Arts commission dealt a heavy blow Head of Baltimore Co. panel a victim of cuts.

January 13, 1992|By Meredith Schlow and Larry Carson | Meredith Schlow and Larry Carson,Evening Sun Staff

Lois Baldwin, head of Baltimore County's Arts and Sciences Commission, is retiring because County Executive Roger B. Hayden is eliminating her office to save money.

Baldwin, 63, who has headed the commission for 12 of its 16 years, said she was notified of the county's decision Jan 2.

"I'm in a state of shock," she said.

She chose to take advantage of the county's current retirement incentive, she said, because "frankly, it would be too painful for me to preside over the demise of this agency which I've worked very hard to create."

Members of Maryland's art community said they will lose a valuable supporter when Baldwin leaves at the end of the month.

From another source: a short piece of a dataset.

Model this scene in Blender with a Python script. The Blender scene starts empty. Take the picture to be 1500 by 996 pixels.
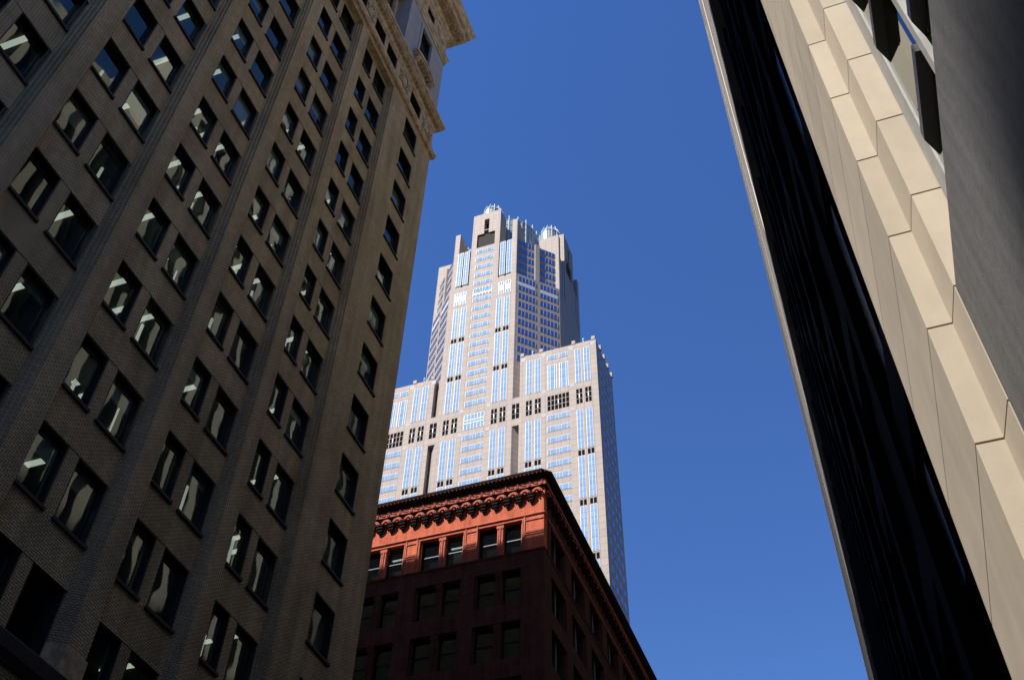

"It was really a shock to us," said Marsha Reeves, executive director of the Alvin Ailey Dance Theater Foundation, one of the organizations that has benefited from grants through the commission.

"It's very difficult when you don't have someone who understands your program who is a point of contact . . . we're very concerned about what's going to happen."

"We're very sad to see Lois go," said Pat Purcell, director of development for the Baltimore Symphony Orchestra. "She's been a wonderful supporter for us, for the symphony."

Hayden said he decided that elimination of Baldwin's office would save the county money. Consultations with the county's Arts and Sciences Commission, he said, convinced him it would not hurt the arts groups that Baldwin works with.

The commission itself, an advisory body composed of citizen volunteers, will continue to exist. But the paid staff that administered county grants will be eliminated.

"I don't think it's going to have any impact of any magnitude," Hayden, adding, "We're very interested in the arts."

Hayden said annual grants to county agencies will be administered by the county's Economic Development Commission starting next year, with an eye toward linking arts attractions to tourism.

Budget director Fred Homan said the move would save about $63,000 a year, counting both Baldwin's salary and that of a currently vacant secretary's position. A second secretary will be moved to another county agency, he said.

County Administrative Officer Merreen E. Kelly said he felt obliged to warn Baldwin that her office would be eliminated after June 30 in time for her to take advantage of the early retirement. She could have chosen to stay and work in another county agency.

Baldwin said she will continue to work in the arts.

"I certainly need a little bit of time to regroup because it's so sudden," she added. "I do not intend to get out of the field . . . I'll be out there fighting for the arts in some volunteer capacity at the very least.

"I look forward to a new phase of life. I'm not going out to pasture, even though I'm being pushed out there."